*answer_comments is a glob - basically an entry in Perl's symbol table. It is kind of a bundle which contains sub answer_comments, our $answer_comments, our @answer_comments, our %answer_comments and the answer_comments bareword file handle.
If you assign one glob to another, like *xxx = *yyy, then it makes sub xxx and sub yyy aliases for each other, and our $xxx and our $yyy aliases for each other, etc.
use 5.010;
use strict;
use warnings;
our ($xxx, $yyy, @xxx, @yyy);
*xxx = *yyy; # alias
$xxx = 42;
say $yyy; # says "42"
@xxx = (9,9,9);
say "@yyy"; # says "9 9 9"
Anyway, that's what happens when you assign one glob to another glob. But you can also assign references to a glob, in which is doesn't alias the whole bundle, but just the relevant slot within the glob. For example:
use 5.010;
use strict;
use warnings;
our ($xxx, $yyy, @xxx, @yyy);
*xxx = \$yyy; # alias $yyy, but not @yyy
$xxx = 42;
say $yyy; # says "42"
@xxx = (9,9,9);
say "@yyy"; # says nothing
And so one_param returns a coderef, and we can assign it to the glob:
*answers_comments = one_param("answers","comments");
This effectively installs the sub into the package with a given name. Almost as if you'd done:
package ...;
sub answers_comments {
...;
}
(This is what Exporter does internally - that module is not as magic as it seems.)

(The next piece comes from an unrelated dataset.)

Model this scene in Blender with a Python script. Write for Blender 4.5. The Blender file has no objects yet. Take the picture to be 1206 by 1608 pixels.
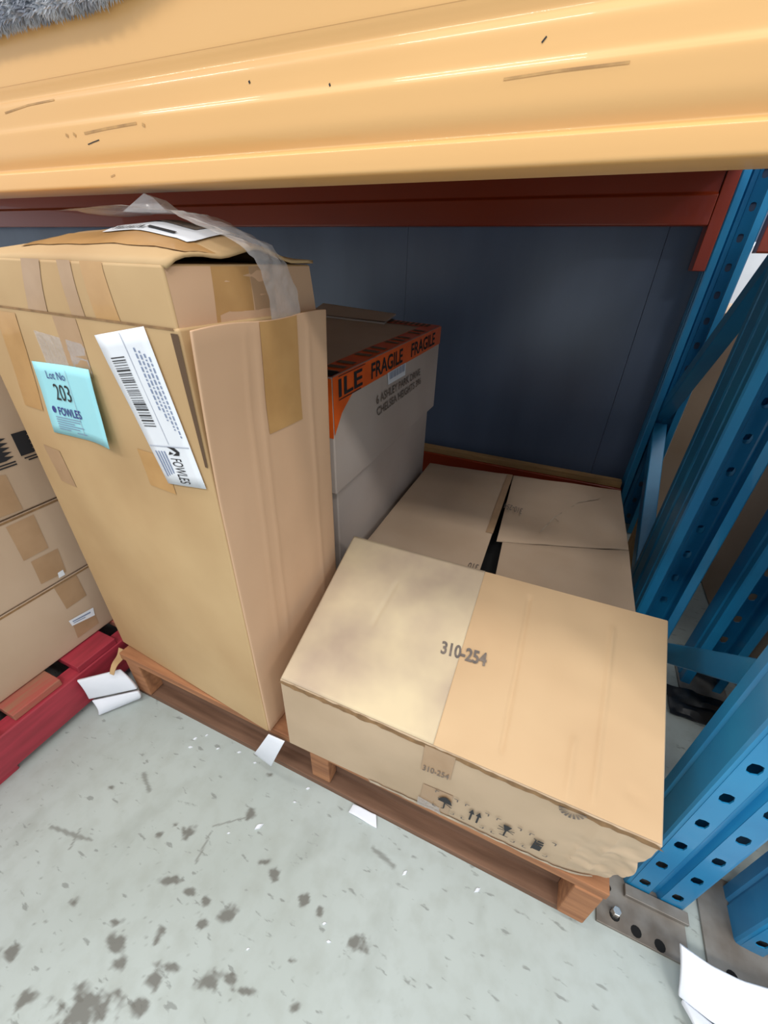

I say "almost" though. There's one key difference, and that's what the CPAN module Sub::Name takes care of. When the answers_comments method is called, Perl still internally treats it as an anonymous coderef. Which means that stack traces (e.g. Carp) would show it as "__ANON__" rather than "answers_comments".
Naming the sub is also important if you use something like namespace::autoclean which deletes subs it finds in your package that don't look like methods. Naming a sub makes it look like a method.
So Sub::Name is well worth using when you muck around with globs; it's a shame it's not bundled with Perl.